Using the material below, repeat exactly the lines from the one with "Model this scene in Blender with a Python script. The" through the one with "COL = S.collection", ends included, without any images.
-- Start of Recorded data --
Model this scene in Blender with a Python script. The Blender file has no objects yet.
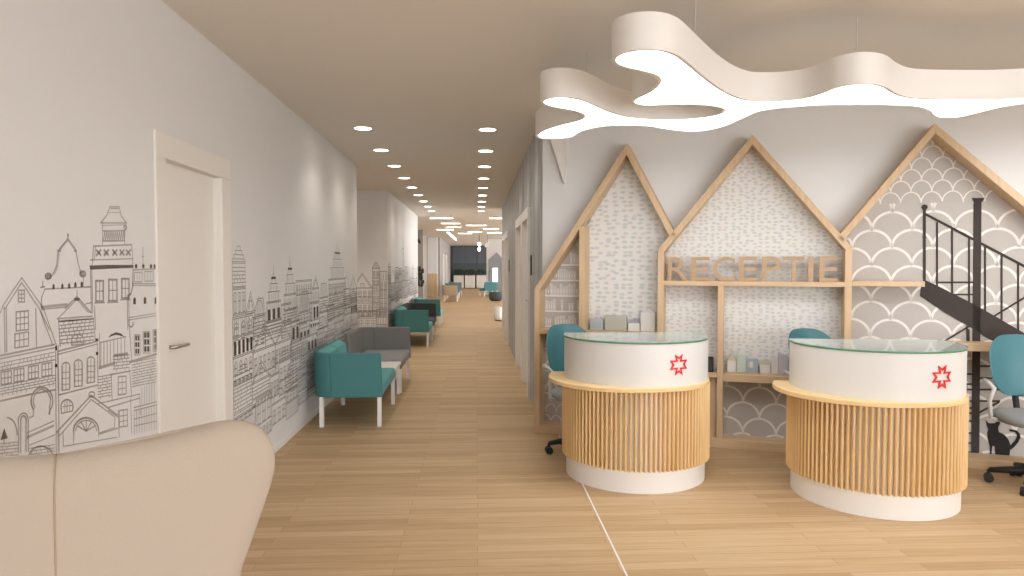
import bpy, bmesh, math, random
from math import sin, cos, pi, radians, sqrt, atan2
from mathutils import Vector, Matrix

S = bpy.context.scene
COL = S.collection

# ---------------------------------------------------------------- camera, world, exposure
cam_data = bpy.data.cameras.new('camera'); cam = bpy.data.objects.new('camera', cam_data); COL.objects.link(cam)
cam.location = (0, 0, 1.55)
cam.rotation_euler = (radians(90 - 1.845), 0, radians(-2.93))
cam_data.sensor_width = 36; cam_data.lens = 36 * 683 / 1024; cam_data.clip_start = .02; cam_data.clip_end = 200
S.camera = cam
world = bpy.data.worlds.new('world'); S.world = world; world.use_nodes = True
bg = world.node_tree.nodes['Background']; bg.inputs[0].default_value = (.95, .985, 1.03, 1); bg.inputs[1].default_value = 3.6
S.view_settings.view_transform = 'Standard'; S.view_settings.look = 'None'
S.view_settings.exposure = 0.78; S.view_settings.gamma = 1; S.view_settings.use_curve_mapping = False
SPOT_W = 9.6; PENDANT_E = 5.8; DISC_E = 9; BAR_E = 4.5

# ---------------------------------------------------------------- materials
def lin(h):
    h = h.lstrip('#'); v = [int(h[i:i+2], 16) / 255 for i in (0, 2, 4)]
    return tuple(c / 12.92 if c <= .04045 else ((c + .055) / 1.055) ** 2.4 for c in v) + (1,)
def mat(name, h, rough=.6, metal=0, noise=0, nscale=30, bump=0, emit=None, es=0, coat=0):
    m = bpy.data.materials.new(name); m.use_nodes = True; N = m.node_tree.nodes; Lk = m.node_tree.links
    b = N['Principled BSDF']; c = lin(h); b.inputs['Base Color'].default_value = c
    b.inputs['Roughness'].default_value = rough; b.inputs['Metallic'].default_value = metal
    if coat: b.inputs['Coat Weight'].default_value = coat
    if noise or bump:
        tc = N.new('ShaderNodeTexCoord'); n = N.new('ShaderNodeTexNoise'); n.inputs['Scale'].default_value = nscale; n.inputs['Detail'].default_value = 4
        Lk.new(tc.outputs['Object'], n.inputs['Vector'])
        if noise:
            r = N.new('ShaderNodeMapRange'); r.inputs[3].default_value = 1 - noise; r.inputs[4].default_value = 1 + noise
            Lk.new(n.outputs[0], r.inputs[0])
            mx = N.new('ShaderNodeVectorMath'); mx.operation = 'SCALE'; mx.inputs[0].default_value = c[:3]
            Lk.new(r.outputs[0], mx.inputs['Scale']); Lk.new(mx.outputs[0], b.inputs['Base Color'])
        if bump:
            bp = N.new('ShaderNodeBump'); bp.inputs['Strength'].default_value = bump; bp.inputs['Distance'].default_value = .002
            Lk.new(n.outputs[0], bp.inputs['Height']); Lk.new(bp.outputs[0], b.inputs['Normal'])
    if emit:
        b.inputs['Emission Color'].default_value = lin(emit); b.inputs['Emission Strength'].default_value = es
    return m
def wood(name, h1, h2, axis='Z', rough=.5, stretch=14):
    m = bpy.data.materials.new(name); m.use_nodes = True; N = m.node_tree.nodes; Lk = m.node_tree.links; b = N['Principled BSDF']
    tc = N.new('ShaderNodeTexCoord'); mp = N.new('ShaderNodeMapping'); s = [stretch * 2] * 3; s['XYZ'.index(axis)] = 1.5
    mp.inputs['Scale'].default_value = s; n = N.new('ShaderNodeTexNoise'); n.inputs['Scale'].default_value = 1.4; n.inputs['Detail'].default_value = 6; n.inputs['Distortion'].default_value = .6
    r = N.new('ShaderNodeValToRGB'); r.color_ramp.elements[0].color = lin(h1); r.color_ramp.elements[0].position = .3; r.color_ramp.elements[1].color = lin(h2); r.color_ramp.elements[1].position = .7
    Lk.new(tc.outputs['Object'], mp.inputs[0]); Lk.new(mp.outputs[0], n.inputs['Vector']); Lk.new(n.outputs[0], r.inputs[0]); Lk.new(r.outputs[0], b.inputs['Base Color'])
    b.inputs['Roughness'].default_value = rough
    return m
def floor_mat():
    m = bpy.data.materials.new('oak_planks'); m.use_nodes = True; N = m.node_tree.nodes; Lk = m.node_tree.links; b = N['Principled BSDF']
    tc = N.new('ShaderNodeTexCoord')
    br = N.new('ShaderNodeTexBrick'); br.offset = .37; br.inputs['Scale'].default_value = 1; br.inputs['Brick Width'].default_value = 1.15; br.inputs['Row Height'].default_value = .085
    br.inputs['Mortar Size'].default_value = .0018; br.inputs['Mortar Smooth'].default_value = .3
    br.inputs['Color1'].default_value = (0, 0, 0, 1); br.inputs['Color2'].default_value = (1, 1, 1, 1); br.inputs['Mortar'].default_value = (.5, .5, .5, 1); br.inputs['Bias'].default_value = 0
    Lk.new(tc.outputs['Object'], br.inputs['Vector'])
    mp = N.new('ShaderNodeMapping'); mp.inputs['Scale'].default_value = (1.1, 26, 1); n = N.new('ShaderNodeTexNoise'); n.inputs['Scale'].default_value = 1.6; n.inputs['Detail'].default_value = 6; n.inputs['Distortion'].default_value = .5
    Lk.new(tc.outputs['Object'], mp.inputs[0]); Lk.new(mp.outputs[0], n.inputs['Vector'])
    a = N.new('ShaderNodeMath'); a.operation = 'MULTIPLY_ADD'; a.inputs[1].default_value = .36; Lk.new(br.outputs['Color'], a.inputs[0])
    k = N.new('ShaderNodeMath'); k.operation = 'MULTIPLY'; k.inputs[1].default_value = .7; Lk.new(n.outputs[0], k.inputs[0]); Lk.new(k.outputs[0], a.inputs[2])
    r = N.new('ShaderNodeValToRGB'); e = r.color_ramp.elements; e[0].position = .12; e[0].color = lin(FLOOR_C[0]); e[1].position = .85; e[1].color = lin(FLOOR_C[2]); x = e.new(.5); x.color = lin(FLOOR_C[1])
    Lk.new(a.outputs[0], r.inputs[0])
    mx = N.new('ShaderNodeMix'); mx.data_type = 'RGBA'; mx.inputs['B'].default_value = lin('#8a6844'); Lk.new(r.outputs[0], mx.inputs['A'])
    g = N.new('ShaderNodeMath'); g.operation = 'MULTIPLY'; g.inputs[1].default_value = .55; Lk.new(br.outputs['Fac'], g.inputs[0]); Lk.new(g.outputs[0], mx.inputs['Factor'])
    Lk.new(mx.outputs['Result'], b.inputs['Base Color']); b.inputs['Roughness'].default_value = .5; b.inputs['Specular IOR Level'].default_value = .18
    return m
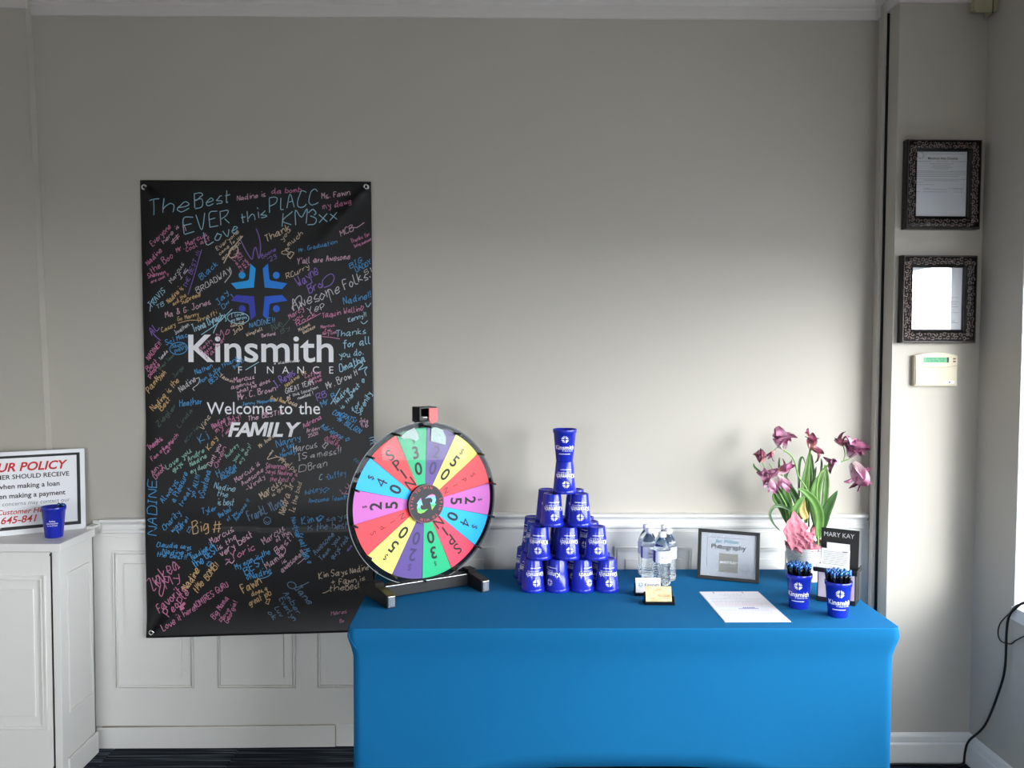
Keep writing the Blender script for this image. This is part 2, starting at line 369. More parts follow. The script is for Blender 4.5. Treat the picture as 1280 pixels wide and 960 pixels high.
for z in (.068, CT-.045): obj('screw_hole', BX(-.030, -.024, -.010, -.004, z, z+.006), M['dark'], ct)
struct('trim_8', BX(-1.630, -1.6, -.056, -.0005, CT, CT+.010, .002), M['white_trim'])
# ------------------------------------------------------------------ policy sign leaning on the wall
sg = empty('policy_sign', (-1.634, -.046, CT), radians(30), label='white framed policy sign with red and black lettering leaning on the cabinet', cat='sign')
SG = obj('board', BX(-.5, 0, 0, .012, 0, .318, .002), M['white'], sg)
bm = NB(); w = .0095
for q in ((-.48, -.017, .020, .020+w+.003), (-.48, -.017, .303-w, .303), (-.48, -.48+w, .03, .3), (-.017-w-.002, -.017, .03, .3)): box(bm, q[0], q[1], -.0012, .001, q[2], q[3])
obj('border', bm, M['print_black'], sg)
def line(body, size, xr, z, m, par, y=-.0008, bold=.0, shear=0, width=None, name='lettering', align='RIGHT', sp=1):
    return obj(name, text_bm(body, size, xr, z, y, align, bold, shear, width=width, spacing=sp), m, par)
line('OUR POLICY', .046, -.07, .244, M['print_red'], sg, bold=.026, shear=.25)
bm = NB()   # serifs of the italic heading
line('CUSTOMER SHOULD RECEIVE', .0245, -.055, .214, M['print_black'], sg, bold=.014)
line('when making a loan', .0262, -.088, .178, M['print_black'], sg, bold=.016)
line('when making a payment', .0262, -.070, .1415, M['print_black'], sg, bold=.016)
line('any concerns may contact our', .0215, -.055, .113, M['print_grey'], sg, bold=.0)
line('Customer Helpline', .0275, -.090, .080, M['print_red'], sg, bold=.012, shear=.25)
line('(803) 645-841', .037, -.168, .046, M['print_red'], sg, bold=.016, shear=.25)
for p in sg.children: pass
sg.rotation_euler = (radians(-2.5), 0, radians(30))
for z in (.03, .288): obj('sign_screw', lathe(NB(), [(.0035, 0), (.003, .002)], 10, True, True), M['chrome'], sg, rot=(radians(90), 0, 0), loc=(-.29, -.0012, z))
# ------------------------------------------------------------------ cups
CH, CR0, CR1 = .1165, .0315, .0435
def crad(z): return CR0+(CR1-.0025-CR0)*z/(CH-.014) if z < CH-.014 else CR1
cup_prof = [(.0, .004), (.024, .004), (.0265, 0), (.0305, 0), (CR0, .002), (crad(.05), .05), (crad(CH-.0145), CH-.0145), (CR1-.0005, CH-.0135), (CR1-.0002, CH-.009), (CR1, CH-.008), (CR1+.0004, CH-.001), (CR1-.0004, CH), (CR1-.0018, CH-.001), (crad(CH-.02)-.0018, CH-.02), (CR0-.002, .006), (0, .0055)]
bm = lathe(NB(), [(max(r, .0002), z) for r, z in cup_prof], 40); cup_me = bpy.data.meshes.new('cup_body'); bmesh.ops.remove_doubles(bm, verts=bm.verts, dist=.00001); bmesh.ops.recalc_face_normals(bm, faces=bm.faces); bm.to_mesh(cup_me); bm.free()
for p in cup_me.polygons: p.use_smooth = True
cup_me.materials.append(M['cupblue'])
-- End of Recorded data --
-- Start of Recorded data --
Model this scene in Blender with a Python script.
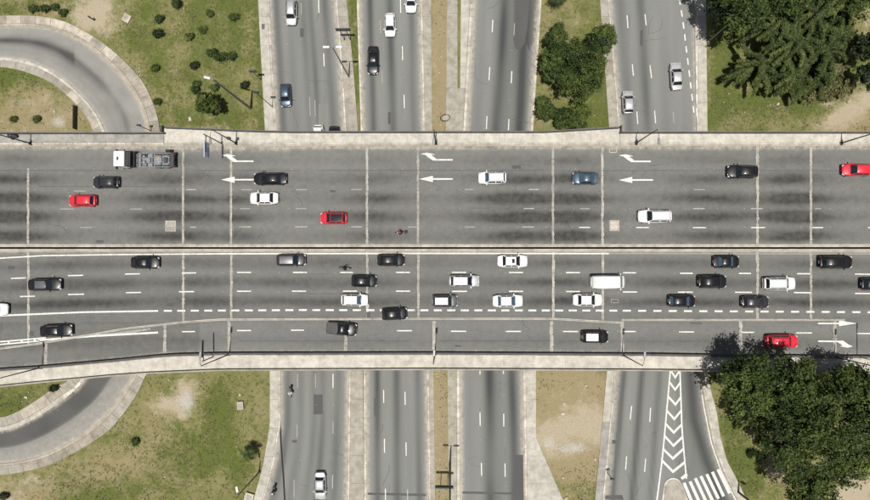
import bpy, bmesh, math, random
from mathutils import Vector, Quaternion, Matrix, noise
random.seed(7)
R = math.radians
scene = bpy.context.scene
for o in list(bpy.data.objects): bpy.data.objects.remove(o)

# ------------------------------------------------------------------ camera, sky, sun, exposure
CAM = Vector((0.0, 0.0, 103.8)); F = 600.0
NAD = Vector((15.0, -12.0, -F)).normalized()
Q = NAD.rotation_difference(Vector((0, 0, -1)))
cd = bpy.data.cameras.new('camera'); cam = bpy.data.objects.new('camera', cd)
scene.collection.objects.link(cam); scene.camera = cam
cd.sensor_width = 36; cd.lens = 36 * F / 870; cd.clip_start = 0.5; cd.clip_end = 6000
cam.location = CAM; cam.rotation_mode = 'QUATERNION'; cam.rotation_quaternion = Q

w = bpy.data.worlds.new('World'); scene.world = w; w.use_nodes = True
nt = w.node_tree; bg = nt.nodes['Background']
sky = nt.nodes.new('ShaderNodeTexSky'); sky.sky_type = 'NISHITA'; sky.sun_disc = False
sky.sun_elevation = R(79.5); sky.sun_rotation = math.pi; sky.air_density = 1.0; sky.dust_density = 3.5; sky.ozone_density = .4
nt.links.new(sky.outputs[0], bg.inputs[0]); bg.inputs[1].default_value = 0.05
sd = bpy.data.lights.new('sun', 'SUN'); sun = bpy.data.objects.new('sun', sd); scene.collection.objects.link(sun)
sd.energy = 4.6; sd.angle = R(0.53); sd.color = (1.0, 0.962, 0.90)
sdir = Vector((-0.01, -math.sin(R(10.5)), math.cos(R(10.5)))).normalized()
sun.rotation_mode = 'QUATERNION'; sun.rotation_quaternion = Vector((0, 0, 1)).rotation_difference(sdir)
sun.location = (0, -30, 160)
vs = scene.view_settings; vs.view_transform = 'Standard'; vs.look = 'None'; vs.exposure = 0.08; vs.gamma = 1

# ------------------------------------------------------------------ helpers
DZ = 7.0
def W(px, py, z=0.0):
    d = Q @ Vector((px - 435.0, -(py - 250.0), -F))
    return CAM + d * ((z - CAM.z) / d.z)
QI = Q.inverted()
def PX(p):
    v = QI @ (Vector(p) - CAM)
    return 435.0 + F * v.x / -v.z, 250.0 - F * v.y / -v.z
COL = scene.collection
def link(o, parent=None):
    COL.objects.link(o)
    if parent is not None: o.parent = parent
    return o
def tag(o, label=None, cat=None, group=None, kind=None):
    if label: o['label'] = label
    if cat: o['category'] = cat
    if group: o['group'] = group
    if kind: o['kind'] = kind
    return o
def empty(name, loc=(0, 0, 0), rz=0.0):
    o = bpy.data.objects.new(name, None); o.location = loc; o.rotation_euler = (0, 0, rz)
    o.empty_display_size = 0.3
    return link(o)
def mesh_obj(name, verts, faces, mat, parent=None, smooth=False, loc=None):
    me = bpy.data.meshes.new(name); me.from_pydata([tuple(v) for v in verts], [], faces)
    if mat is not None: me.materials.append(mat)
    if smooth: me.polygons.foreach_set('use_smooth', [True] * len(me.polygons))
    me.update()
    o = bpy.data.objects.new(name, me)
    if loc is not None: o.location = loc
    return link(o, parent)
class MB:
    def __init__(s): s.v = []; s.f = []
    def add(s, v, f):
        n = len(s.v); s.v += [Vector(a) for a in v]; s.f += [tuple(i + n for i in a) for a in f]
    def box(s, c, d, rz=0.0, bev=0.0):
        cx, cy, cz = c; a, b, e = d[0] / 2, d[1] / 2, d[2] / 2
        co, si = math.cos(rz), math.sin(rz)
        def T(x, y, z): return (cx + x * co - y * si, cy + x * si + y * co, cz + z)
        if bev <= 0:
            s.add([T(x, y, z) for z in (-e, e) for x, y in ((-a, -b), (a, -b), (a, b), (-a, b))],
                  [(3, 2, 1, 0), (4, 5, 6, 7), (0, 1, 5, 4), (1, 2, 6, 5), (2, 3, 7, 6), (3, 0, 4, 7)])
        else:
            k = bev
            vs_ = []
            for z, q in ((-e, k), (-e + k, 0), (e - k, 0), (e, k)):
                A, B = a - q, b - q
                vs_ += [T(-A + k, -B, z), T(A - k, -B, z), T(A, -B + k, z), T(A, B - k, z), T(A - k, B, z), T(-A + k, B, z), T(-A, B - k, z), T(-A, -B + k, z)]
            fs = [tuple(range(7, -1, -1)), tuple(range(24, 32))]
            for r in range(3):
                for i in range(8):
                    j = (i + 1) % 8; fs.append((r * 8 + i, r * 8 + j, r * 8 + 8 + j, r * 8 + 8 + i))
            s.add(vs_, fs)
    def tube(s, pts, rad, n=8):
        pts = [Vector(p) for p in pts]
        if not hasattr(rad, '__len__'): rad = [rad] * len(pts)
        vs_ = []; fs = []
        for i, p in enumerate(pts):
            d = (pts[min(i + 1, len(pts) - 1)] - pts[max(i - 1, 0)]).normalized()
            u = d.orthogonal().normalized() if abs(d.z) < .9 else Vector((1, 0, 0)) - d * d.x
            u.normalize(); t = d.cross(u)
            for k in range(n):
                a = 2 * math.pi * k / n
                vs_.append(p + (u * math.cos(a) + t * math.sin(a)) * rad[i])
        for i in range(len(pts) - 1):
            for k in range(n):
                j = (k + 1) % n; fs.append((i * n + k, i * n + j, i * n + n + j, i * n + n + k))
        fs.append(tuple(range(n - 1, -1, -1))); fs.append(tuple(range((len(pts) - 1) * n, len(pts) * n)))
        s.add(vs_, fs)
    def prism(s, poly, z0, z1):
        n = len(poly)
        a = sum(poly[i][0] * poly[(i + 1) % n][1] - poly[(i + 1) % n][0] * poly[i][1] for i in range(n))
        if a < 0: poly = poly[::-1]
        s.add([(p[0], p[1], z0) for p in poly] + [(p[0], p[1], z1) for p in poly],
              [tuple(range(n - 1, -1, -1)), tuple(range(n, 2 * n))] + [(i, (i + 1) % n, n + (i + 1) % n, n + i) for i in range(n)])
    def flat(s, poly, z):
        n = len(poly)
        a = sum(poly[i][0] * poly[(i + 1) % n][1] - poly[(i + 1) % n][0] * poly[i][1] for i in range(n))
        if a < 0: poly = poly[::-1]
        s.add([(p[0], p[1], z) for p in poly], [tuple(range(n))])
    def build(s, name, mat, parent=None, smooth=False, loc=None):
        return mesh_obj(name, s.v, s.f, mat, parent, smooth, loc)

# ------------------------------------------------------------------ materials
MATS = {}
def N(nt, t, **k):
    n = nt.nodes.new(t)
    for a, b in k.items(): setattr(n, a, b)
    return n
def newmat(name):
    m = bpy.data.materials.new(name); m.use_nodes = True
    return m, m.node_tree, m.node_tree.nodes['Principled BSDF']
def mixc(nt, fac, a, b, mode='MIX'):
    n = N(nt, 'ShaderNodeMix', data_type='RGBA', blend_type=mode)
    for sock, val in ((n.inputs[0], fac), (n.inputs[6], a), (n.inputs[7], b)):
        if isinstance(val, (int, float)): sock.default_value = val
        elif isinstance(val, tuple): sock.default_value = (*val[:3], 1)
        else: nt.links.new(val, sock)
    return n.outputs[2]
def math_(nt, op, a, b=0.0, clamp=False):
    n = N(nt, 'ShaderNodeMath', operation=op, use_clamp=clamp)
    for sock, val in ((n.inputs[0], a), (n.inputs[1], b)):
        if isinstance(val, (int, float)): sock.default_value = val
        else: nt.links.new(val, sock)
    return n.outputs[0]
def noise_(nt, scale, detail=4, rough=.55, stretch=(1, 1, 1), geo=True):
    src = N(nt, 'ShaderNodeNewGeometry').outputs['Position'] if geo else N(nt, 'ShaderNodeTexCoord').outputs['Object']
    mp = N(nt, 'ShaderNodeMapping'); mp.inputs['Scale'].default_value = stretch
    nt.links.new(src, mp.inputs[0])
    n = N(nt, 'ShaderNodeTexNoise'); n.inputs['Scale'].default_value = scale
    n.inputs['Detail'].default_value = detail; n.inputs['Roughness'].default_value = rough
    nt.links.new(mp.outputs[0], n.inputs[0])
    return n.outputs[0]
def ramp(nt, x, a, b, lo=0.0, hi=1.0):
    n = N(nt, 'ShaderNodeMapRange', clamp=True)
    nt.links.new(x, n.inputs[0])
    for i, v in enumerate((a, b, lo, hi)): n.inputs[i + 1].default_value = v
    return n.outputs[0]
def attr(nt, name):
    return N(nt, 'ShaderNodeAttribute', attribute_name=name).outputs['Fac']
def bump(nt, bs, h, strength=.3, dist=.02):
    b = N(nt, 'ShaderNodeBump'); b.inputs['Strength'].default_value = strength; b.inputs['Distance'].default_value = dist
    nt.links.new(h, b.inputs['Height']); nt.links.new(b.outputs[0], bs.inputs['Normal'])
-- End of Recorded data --
● Final answer
Model this scene in Blender with a Python script. The Blender file has no objects yet.
import bpy, bmesh, math, random
from math import sin, cos, pi, radians, sqrt, atan2
from mathutils import Vector, Matrix

S = bpy.context.scene
COL = S.collection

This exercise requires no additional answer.